(575au) One Body Composite of Catalyst and CO2 Absorbent for Sorption Enhanced Reforming Process

Sorption enhanced reforming process (SERP) has characteristic to shift equilibrium of steam methane reforming (SMR) or water gas shift reaction (WGS) to favorable direction for hydrogen production by in-situ CO₂ removal using high temperature CO₂ absorbent (e.g. CaO) in the presence of SMR or WGS catalyst. In addition to the benefit of increased hydrogen yield, SERP may offer another beneficiary possibility of obtaining high purity of CO₂ from absorbent regeneration process. As an absorbent, metal oxides can be used because of reversible reaction characteristics between their oxide and carbonate with temperature change.

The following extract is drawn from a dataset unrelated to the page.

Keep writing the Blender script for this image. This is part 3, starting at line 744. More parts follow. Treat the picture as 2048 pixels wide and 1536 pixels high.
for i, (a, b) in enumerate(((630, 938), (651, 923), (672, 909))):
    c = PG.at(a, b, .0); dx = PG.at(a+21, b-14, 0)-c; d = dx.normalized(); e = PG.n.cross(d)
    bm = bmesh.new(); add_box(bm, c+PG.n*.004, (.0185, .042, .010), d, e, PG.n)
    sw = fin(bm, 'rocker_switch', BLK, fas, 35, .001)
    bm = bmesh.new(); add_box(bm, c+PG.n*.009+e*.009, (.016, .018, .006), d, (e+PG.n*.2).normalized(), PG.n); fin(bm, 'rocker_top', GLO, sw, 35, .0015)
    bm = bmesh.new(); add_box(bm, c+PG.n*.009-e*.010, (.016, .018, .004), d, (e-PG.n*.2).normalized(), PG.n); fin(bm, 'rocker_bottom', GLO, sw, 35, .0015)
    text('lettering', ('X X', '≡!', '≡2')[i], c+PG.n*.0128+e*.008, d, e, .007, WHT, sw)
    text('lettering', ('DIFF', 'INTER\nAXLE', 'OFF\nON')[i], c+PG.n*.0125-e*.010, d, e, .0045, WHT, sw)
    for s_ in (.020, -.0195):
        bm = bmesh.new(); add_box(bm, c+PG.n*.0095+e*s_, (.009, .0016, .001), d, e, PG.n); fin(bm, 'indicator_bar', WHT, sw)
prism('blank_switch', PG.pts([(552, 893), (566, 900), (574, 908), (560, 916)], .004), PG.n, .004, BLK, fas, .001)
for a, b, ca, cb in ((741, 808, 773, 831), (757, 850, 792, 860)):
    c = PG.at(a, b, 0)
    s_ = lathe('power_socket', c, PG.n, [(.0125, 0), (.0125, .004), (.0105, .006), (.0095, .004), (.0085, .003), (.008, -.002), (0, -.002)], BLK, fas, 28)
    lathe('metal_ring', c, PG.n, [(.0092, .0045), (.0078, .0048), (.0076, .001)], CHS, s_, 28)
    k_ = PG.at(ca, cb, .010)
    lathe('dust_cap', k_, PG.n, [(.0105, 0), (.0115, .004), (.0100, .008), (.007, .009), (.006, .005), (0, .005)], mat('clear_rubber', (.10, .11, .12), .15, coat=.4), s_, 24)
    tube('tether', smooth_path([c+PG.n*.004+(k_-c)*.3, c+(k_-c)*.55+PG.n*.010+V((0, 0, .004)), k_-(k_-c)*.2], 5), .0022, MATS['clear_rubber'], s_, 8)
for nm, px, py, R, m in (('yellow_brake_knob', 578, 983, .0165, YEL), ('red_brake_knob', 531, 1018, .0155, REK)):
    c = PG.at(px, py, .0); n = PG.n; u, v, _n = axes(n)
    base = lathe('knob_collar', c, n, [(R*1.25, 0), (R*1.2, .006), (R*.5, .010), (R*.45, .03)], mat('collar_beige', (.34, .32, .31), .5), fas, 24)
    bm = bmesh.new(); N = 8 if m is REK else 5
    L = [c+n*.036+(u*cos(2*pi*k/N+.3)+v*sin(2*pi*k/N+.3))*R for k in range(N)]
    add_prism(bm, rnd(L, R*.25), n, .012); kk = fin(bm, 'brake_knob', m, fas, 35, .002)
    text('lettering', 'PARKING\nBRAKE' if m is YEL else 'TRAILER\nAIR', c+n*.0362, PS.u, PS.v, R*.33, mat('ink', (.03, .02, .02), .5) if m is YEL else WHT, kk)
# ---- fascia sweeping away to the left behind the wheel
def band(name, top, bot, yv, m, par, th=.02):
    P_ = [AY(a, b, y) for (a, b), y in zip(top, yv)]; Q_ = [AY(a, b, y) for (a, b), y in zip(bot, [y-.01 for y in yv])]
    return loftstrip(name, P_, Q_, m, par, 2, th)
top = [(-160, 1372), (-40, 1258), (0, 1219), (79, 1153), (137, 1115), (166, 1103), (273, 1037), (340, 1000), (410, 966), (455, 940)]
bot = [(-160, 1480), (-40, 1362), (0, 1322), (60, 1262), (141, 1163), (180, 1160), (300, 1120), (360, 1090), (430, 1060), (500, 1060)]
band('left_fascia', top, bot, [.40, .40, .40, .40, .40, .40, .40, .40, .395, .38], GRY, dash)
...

Despite of all the positive features of the SERP, there are several obstacles to overcome to materialize industrial level process. One of the major problems of SERP is poor thermal cyclic stability of CO₂ absorbent. To dates, numerous research results showed that the repetitive absorption and desorption of CO₂ cause sintering or agglomeration of the absorbent particles resulting in drastic reduction of CO₂ absorption capacity along with the increased cycle number. Since SERP utilize a CO₂ absorbent and reforming catalyst as mixture, the life time of CO₂ absorbent must be synchronized to that of the catalyst to avoid complex particle separation process. Solution to resolve these problems might be achieved by developing one-body composite, which possess catalytic and CO₂ absorbing features with enhanced cyclic stability.

Our group has come up with new synthesizing method to grant excellent cyclic stability to Ca-based high temperature absorbent. The result has been reported in previous AIChE meeting. This time, one body composite possessing catalytic feature possessing Ca-based CO₂ absorbents was synthesized and modified to achieve the cyclic stability. Ni precursor was added during absorbent preparation and its characterization was carried out by XRD, SEM and fixed bed SERP test. Even with catalyst addition, absortion/desorption test in thermal gravimetric analyzer using the one body composite at 700^oC with changing gas atmosphere showed stable CO₂ gain of 30 wt% over 50 cycles. In SERP test 3 to 10 wt % of Ni containing absorbents were tested and with more than 5 wt% of Ni, over 95% of hydrogen was obtained from product. With conventional SERP concept, to comply with 5 wt% of Ni in physical mixture of Ni catalyst and absorbent, more than 50 wt% of Ni catalyst must be added. Therefore, our new hybrid absorbent containing catalyst might provide minimizing reactor size upon commercialization of SERP without reducing feedstock injection rate.

Also, various catalyst metal precursors were used to prepare catalyst incorporated absorbents. The prepared catalyst-absorbent materials were tested in a fixed bed reactor to simulated SERP process and its results were compared with that of physical mixture of commercial catalyst and the CO₂ absorbent.